GOODBYE BAFANA

GOODBYE BAFANA

PARAMOUNT

RELEASED 11 May 2007

goodbyebafanaposterWas it really in 1990 that Nelson Mandela walked free from prison, on that poetically named ‘long walk home’?

It’s 1968 in South Africa and James Gregory (Joseph Fiennes) is a typical white Afrikaner racist, which seems a bit odd as he grew up on a farm speaking Xhosa and playing with black children. His language skills makes him the ideal choice to become the warder in charge of Mandela and his comrades on Robben Island. Gregory spends the next twenty-two years in Mandela’s company until his eventual release. 

While ‘Goodbye Bafana’ quite competently handles it’s material concerning Gregory and his family (realising over many years that it’s ‘bad to be racist’), you don’t find much out about Mandela himself, or more importantly what South Africa was really like in those years of confinement. It’s only in the last half an hour of the film that you see any real conversation between Gregory and Mandela. I realise that perhaps there wasn’t much ‘chit-chat’ due to the strict prison regime, so therefore the first 90 minutes seemed like a golden opportunity to me to get onto the mainland and see what the Apartheid struggle was about. The massacre in Soweto of ‘76 was mentioned but not shown. Anything of importance between ‘68-‘90 certainly wasn’t taking place on Robben Island.

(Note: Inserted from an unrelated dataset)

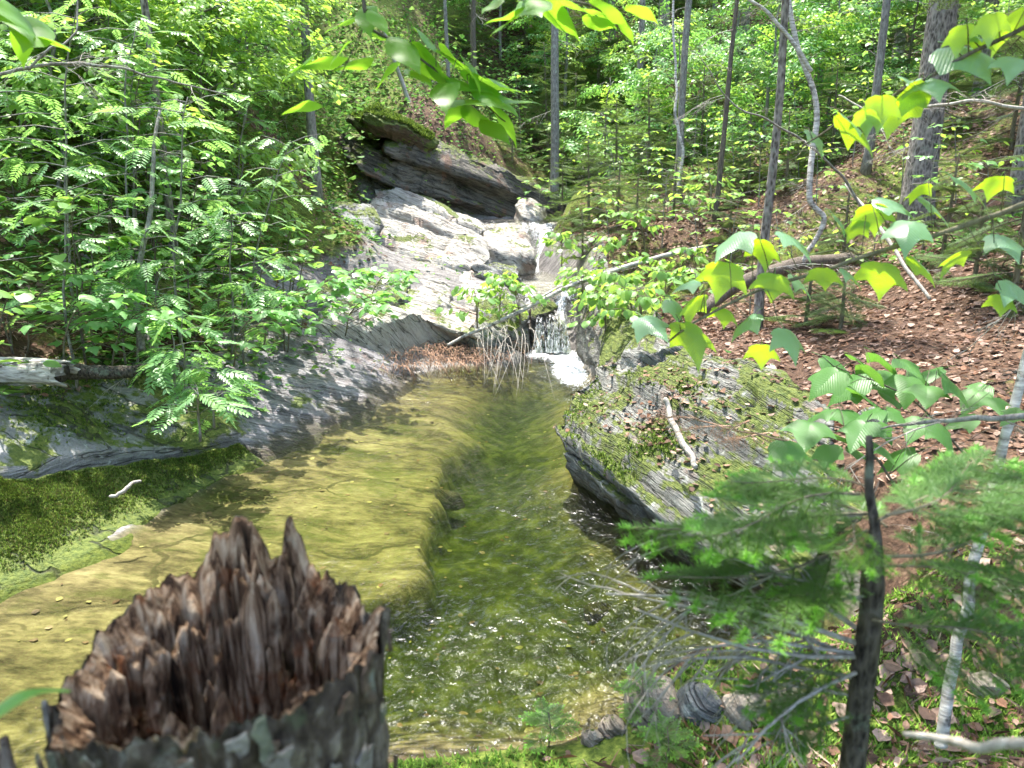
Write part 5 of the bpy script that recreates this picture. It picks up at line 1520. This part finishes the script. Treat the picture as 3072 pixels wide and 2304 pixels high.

Joseph Fiennes was good as Gregory, displaying a suitably convincing accent, but I just couldn’t look at Dennis Haysbert and see him as Mandela. His performance was fine but I kept asking myself why is the American President in jail, and where is Jack Bauer? Who is this big imposing man and where is the slight, twinkly-eyed Mandela we all know? I think the film-makers really made a mistake not casting an unknown.